16. Louis Zukofsky, "Sincerity and Objectification," Poetry 37 (February 1931): 269, quoted in Bonnie Costello, Marianne Moore: Imaginary Possessions (Cambridge and London: Harvard University Press, 1981), 78.

Performance

17. William Shakespeare, Othello, Milwaukee Repertory Theater, Milwaukee, 20 April 2012.

DVD

18. Che, DVD, directed by Steven Soderbergh (New York: Criterion Collection, 2008).

Dissertation

19. Sara M. Lindberg, "Gender-Role Identity Development During Adolescence: Individual, Familial, and Social Contextual Predictors of Gender Intensification" (Ph.D. diss., University of Wisconsin-Madison, 2008), 24.

Lecture

20. Morris Young, "What Is Asian American? What is Asian American Literature?" (lecture, Survey of Asian American Literature, University of Wisconsin-Madison, January 22, 2013).

[an unpublished class lecture is cited in a note, but rarely in the Bibliography or Works Cited]

Conference presentation

21. Mary Louise Roberts, "The Public Practice of History in and for a Digital Age" (paper presented at the Annual Meeting of the American Historical Association, New Orleans, January 3, 2013).
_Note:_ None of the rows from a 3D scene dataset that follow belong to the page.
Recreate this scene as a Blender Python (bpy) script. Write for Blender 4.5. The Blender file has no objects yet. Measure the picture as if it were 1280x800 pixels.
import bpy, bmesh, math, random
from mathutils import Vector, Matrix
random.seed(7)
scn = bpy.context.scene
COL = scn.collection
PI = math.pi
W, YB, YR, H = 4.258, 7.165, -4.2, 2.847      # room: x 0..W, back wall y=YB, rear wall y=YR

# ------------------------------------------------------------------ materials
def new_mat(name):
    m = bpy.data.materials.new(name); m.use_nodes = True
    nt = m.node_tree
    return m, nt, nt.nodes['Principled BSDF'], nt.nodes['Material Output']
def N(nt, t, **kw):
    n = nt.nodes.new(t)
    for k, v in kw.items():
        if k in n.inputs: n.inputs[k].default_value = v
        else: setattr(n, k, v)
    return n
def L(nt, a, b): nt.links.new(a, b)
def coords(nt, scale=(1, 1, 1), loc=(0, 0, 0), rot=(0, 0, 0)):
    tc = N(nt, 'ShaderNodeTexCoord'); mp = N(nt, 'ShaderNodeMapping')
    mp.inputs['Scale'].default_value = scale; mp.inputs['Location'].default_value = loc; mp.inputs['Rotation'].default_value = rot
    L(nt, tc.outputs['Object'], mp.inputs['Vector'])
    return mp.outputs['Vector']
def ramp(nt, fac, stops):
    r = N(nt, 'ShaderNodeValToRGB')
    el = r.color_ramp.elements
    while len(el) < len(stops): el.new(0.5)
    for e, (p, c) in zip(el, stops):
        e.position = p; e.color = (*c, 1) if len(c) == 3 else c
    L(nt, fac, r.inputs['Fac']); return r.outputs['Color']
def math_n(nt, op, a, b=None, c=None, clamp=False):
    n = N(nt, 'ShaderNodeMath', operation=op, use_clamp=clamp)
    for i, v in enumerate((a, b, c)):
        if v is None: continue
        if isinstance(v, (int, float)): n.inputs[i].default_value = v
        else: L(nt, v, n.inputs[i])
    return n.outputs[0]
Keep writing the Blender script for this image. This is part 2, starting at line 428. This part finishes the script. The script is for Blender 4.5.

[an unpublished conference presentation is cited in a note, but rarely in the Bibliography or Works Cited]

Government document

22. Congressional Record, 71st Cong., 2nd sess., 1930, 72, pt. 10:10828:30.

Online source

Online source that is identical to a print source

23. Lee Palmer Wandel, "Setting the Lutheran Eucharist," Journal of Early Modern History 17 (1998): 133-34, doi: 10.1163/157006598X00135.

[The Chicago Manual recommends including a DOI (digital object identifier) or a URL to indicate that you consulted this source online. If there's a DOI, you should use that rather than a URL. If there is no DOI, use the URL, including "http://." There's no need to include an access date if the online source includes a publication or revision date.]

Online newspaper

24. Kirk Johnson, "Health Care Is Spread Thin on Alaskan Frontier," New York Times, May 28, 2013, http://www.nytimes.com/2013/05/29/us/health-care-in-vast-alaska-frontier-is-spread-thin.html?hpw&_r=0.

Website

25. "Human Rights," The United Nations, accessed May 29, 2013, http://www.un.org/en /globalissues/humanrights/, paragraph 3.

[If a website has a publication or revision date, use that instead of an accessed date. If a longer online source does NOT contain page numbers, the Chicago Manual recommends that you include a paragraph number or chapter number or section heading in your note, to help readers find the passage you're citing.]